Work to complete:
Output the line that contains "far low hedge')" and every line after it to the end of the entries, with nothing added or left out.

Supplied material:
╭──

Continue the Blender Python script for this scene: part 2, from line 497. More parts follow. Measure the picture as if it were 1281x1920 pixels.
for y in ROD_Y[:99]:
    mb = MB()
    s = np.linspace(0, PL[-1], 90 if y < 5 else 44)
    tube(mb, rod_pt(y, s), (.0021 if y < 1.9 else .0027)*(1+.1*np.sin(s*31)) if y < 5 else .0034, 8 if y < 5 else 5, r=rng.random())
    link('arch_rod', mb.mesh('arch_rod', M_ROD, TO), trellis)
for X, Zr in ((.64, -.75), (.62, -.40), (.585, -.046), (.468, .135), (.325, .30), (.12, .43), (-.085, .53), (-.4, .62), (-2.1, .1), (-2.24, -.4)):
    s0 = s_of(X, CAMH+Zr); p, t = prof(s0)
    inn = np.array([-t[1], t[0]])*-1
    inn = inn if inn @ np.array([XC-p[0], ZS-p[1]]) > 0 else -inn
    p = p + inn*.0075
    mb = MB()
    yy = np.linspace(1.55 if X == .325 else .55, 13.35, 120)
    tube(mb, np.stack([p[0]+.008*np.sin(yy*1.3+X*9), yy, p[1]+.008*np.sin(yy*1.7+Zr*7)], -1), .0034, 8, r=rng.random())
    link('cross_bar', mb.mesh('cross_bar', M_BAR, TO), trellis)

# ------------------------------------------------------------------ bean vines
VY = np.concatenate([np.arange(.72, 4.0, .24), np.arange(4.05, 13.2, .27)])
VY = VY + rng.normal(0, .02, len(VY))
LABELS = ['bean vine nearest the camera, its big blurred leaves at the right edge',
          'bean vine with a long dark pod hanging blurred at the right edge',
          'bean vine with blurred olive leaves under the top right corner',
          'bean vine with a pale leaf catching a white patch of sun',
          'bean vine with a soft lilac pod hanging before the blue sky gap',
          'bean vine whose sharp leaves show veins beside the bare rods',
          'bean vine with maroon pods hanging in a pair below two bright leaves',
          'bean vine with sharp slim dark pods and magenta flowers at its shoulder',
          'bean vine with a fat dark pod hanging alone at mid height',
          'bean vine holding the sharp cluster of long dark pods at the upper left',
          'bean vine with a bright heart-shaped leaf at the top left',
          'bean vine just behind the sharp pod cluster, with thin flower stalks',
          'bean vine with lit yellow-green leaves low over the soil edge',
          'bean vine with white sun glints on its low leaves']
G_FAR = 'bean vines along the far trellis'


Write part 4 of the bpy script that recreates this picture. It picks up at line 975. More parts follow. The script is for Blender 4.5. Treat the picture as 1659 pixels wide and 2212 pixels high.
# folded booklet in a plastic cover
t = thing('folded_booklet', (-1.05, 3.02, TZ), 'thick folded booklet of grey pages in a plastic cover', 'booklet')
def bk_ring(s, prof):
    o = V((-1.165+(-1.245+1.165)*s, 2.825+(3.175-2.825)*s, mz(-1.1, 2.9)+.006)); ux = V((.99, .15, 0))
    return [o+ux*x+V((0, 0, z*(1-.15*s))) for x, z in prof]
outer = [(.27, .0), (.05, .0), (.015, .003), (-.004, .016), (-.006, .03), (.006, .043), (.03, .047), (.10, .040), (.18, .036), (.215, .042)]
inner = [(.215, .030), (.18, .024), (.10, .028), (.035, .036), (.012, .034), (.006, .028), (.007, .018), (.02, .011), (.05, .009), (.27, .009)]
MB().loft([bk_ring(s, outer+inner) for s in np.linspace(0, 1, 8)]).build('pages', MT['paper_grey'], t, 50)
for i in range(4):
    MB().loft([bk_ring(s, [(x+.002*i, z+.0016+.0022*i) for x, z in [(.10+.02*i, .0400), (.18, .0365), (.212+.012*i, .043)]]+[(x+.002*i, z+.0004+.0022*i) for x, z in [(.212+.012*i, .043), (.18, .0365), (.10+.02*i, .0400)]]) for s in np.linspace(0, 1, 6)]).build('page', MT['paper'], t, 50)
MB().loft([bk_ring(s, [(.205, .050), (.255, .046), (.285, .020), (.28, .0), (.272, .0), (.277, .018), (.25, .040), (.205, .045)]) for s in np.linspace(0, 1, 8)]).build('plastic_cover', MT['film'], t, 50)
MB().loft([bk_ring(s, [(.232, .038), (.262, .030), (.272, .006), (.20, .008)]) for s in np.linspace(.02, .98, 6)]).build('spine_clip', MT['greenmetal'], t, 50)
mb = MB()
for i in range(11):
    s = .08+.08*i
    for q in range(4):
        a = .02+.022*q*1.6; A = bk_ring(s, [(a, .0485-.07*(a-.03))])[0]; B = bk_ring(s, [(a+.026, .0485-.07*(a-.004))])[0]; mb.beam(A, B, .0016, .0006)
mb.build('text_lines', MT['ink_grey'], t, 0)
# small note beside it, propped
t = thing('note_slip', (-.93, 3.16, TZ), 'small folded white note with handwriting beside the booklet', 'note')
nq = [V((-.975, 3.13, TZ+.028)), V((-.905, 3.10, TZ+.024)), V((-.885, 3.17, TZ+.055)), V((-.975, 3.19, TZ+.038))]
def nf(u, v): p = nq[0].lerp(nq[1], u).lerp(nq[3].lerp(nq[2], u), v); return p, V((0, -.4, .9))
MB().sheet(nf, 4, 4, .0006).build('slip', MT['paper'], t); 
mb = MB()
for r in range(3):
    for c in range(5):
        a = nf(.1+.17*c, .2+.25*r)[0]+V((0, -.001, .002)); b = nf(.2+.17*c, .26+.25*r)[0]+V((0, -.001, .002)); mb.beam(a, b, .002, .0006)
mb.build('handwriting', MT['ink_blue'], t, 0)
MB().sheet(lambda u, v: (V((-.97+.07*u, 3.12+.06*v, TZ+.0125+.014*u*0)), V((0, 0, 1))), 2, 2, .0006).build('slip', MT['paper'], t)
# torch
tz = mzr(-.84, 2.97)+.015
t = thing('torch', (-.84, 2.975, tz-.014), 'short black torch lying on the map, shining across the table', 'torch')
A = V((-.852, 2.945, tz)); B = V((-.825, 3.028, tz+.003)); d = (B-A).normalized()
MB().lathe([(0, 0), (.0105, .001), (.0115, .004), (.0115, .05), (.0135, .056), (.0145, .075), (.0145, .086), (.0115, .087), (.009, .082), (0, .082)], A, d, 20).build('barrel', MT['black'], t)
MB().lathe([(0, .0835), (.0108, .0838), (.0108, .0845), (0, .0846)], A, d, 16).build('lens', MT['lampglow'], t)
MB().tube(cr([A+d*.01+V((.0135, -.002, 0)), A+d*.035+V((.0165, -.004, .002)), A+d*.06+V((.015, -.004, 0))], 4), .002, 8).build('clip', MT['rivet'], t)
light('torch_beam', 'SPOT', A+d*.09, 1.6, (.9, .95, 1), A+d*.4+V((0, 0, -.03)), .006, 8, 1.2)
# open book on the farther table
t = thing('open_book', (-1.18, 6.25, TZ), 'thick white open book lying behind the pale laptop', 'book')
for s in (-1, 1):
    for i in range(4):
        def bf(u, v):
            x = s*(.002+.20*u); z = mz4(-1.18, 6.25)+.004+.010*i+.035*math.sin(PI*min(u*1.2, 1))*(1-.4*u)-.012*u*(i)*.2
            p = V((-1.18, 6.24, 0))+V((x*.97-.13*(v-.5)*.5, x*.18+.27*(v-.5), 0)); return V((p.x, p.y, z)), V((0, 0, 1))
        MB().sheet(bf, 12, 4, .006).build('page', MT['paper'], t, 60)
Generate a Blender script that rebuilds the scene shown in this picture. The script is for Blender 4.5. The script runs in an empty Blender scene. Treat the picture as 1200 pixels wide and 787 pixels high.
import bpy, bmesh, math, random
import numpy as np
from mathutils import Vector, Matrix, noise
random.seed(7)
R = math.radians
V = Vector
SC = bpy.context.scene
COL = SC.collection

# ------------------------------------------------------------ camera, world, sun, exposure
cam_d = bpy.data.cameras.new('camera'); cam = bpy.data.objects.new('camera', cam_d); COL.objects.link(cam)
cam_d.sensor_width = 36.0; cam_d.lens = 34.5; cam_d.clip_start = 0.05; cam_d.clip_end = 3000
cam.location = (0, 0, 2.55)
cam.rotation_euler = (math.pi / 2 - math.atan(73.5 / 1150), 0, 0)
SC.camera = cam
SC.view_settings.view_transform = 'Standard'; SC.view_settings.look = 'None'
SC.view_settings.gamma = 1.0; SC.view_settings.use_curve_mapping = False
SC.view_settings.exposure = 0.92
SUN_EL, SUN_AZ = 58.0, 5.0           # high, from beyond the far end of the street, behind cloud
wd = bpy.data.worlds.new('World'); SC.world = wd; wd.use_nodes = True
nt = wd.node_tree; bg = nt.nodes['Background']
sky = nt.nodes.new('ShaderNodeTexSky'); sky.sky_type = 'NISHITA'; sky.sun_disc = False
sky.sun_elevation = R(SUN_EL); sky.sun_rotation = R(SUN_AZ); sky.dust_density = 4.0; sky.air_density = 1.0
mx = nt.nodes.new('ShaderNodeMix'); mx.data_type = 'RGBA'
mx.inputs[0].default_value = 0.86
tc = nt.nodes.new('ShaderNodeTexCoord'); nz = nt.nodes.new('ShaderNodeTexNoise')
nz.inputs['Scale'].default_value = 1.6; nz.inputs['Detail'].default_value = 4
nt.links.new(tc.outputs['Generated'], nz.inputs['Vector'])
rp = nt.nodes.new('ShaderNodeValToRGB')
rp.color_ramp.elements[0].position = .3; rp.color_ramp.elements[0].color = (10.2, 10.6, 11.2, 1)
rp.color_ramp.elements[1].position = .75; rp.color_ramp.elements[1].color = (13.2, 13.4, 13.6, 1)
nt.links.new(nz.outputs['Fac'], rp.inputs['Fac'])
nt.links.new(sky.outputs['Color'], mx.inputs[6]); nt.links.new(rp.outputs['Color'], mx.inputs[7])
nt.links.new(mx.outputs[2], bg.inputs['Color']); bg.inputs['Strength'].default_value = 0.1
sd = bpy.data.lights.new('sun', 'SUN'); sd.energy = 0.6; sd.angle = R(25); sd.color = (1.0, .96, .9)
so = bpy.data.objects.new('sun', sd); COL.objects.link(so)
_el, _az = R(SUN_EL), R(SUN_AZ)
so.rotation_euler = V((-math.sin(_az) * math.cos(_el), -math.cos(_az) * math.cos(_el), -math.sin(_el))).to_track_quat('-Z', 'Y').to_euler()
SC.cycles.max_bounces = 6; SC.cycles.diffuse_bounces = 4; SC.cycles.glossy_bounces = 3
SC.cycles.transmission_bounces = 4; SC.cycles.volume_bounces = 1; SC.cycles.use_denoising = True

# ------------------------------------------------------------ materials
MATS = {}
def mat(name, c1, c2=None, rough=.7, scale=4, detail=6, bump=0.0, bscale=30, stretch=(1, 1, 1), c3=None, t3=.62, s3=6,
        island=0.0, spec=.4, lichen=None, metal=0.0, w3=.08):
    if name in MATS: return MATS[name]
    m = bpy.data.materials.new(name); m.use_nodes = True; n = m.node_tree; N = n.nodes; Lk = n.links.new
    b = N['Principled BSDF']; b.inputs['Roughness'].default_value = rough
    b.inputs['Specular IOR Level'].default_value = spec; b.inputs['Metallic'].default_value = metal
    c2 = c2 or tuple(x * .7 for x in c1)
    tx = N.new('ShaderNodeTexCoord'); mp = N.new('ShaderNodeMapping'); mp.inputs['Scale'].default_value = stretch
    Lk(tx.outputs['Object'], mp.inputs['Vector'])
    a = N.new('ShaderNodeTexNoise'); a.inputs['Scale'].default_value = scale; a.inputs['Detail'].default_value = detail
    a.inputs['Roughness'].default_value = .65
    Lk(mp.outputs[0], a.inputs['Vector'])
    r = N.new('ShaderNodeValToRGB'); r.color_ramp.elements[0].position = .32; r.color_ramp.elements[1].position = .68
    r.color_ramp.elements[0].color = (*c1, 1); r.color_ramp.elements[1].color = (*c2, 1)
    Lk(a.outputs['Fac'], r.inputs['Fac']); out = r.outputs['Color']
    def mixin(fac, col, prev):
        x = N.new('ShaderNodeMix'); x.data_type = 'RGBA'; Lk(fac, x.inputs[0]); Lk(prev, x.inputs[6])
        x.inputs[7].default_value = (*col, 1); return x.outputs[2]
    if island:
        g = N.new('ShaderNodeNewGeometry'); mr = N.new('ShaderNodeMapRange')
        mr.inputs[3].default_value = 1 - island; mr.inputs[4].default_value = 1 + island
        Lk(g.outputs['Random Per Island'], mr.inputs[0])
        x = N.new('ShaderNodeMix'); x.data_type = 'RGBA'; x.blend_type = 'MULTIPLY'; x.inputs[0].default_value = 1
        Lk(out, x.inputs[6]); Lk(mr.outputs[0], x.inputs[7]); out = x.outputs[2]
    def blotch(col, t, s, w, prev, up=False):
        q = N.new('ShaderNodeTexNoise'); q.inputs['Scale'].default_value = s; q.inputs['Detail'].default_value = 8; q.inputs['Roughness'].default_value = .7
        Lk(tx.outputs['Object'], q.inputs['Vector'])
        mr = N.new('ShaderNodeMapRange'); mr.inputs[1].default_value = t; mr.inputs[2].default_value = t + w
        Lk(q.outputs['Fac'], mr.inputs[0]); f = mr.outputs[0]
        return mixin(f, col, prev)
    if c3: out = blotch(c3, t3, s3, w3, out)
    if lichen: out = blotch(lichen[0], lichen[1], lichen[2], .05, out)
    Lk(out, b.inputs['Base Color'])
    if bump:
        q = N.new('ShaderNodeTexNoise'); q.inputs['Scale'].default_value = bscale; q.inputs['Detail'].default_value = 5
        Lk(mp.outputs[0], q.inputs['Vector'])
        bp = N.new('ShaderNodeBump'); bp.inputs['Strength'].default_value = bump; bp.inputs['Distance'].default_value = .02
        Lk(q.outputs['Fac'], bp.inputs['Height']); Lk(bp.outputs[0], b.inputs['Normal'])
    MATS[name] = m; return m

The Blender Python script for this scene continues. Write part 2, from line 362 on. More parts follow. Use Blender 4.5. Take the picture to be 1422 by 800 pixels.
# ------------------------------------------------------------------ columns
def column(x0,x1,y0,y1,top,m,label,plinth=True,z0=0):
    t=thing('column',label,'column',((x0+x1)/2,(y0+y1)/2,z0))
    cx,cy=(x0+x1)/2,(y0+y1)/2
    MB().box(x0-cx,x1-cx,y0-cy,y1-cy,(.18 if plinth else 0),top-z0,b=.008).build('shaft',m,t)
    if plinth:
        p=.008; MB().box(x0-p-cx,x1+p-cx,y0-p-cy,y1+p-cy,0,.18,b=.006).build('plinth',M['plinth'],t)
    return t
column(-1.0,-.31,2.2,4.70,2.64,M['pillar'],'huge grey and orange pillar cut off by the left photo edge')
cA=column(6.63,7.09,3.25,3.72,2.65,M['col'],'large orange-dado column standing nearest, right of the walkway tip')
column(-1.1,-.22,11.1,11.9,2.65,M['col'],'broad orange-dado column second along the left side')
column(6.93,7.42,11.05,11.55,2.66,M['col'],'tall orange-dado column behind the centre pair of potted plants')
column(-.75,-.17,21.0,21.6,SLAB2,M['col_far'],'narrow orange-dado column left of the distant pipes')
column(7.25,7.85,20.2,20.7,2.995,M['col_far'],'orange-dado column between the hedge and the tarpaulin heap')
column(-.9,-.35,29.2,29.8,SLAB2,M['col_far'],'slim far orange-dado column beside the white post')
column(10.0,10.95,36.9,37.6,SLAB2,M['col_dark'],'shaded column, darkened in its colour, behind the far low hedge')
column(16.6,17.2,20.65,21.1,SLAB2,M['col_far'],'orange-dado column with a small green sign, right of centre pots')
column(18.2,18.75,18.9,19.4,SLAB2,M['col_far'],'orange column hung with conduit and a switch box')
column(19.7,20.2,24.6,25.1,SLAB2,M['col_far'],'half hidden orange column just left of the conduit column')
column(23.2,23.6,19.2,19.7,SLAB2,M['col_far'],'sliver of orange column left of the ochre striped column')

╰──

Task response:
column(10.0,10.95,36.9,37.6,SLAB2,M['col_dark'],'shaded column, darkened in its colour, behind the far low hedge')
column(16.6,17.2,20.65,21.1,SLAB2,M['col_far'],'orange-dado column with a small green sign, right of centre pots')
column(18.2,18.75,18.9,19.4,SLAB2,M['col_far'],'orange column hung with conduit and a switch box')
column(19.7,20.2,24.6,25.1,SLAB2,M['col_far'],'half hidden orange column just left of the conduit column')
column(23.2,23.6,19.2,19.7,SLAB2,M['col_far'],'sliver of orange column left of the ochre striped column')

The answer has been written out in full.